** Begin DATASET EXCERPT **
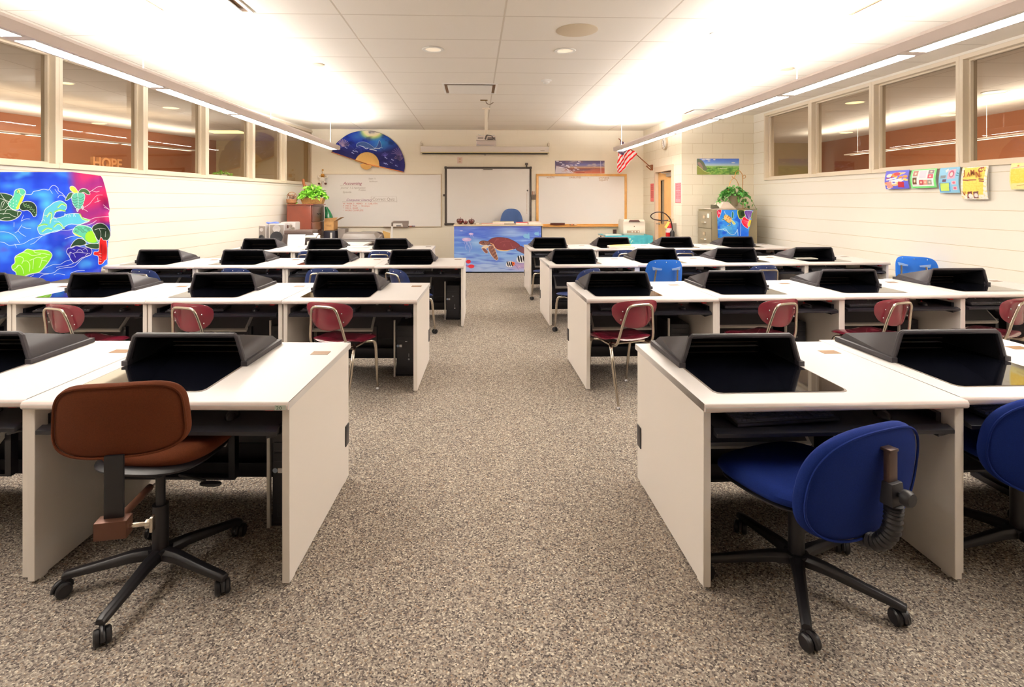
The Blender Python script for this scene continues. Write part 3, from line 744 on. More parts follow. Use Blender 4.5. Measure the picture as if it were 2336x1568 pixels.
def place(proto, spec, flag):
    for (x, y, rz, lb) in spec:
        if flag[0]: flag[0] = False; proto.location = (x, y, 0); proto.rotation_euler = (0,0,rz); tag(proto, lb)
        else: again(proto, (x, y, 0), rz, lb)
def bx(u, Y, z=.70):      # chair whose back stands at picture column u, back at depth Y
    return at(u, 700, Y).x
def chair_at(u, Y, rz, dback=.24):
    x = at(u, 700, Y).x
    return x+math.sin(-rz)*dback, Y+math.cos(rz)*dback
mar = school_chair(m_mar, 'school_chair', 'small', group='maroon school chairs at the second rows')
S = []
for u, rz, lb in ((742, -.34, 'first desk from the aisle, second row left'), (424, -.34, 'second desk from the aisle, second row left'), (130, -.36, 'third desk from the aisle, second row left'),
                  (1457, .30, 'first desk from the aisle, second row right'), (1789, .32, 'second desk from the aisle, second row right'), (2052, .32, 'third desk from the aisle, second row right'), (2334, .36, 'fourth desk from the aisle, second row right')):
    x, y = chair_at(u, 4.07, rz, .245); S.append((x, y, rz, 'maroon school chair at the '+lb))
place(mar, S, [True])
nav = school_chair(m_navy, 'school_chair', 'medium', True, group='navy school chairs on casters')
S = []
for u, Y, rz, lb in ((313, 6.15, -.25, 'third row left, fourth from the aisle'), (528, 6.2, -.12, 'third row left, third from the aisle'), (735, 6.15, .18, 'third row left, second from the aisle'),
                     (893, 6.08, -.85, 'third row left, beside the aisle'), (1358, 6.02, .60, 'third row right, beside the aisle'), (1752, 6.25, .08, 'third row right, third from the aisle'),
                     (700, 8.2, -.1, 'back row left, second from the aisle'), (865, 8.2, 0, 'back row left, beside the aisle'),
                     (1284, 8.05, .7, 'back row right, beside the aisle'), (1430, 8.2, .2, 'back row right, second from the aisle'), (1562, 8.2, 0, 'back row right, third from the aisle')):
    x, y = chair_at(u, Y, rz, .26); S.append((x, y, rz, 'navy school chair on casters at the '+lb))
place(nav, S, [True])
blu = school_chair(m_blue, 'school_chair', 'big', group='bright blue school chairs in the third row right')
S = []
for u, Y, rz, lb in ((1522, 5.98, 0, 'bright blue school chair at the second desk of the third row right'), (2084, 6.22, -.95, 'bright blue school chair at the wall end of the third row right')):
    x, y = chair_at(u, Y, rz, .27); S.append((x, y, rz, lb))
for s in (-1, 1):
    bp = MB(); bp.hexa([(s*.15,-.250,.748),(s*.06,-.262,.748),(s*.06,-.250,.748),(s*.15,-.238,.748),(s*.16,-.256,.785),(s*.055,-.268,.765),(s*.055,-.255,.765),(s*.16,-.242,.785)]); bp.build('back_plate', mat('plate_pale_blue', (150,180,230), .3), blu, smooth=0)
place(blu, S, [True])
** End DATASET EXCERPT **
§ WHAT THE EXERCISE ASKS: Transcribe the whole listing, character for character, but not its images.

§ ANSWER TO THE EXERCISE:
The Blender Python script for this scene continues. Write part 3, from line 744 on. More parts follow. Use Blender 4.5. Measure the picture as if it were 2336x1568 pixels.
def place(proto, spec, flag):
    for (x, y, rz, lb) in spec:
        if flag[0]: flag[0] = False; proto.location = (x, y, 0); proto.rotation_euler = (0,0,rz); tag(proto, lb)
        else: again(proto, (x, y, 0), rz, lb)
def bx(u, Y, z=.70):      # chair whose back stands at picture column u, back at depth Y
    return at(u, 700, Y).x
def chair_at(u, Y, rz, dback=.24):
    x = at(u, 700, Y).x
    return x+math.sin(-rz)*dback, Y+math.cos(rz)*dback
mar = school_chair(m_mar, 'school_chair', 'small', group='maroon school chairs at the second rows')
S = []
for u, rz, lb in ((742, -.34, 'first desk from the aisle, second row left'), (424, -.34, 'second desk from the aisle, second row left'), (130, -.36, 'third desk from the aisle, second row left'),
                  (1457, .30, 'first desk from the aisle, second row right'), (1789, .32, 'second desk from the aisle, second row right'), (2052, .32, 'third desk from the aisle, second row right'), (2334, .36, 'fourth desk from the aisle, second row right')):
    x, y = chair_at(u, 4.07, rz, .245); S.append((x, y, rz, 'maroon school chair at the '+lb))
place(mar, S, [True])
nav = school_chair(m_navy, 'school_chair', 'medium', True, group='navy school chairs on casters')
S = []
for u, Y, rz, lb in ((313, 6.15, -.25, 'third row left, fourth from the aisle'), (528, 6.2, -.12, 'third row left, third from the aisle'), (735, 6.15, .18, 'third row left, second from the aisle'),
                     (893, 6.08, -.85, 'third row left, beside the aisle'), (1358, 6.02, .60, 'third row right, beside the aisle'), (1752, 6.25, .08, 'third row right, third from the aisle'),
                     (700, 8.2, -.1, 'back row left, second from the aisle'), (865, 8.2, 0, 'back row left, beside the aisle'),
                     (1284, 8.05, .7, 'back row right, beside the aisle'), (1430, 8.2, .2, 'back row right, second from the aisle'), (1562, 8.2, 0, 'back row right, third from the aisle')):
    x, y = chair_at(u, Y, rz, .26); S.append((x, y, rz, 'navy school chair on casters at the '+lb))
place(nav, S, [True])
blu = school_chair(m_blue, 'school_chair', 'big', group='bright blue school chairs in the third row right')
S = []
for u, Y, rz, lb in ((1522, 5.98, 0, 'bright blue school chair at the second desk of the third row right'), (2084, 6.22, -.95, 'bright blue school chair at the wall end of the third row right')):
    x, y = chair_at(u, Y, rz, .27); S.append((x, y, rz, lb))
for s in (-1, 1):
    bp = MB(); bp.hexa([(s*.15,-.250,.748),(s*.06,-.262,.748),(s*.06,-.250,.748),(s*.15,-.238,.748),(s*.16,-.256,.785),(s*.055,-.268,.765),(s*.055,-.255,.765),(s*.16,-.242,.785)]); bp.build('back_plate', mat('plate_pale_blue', (150,180,230), .3), blu, smooth=0)
place(blu, S, [True])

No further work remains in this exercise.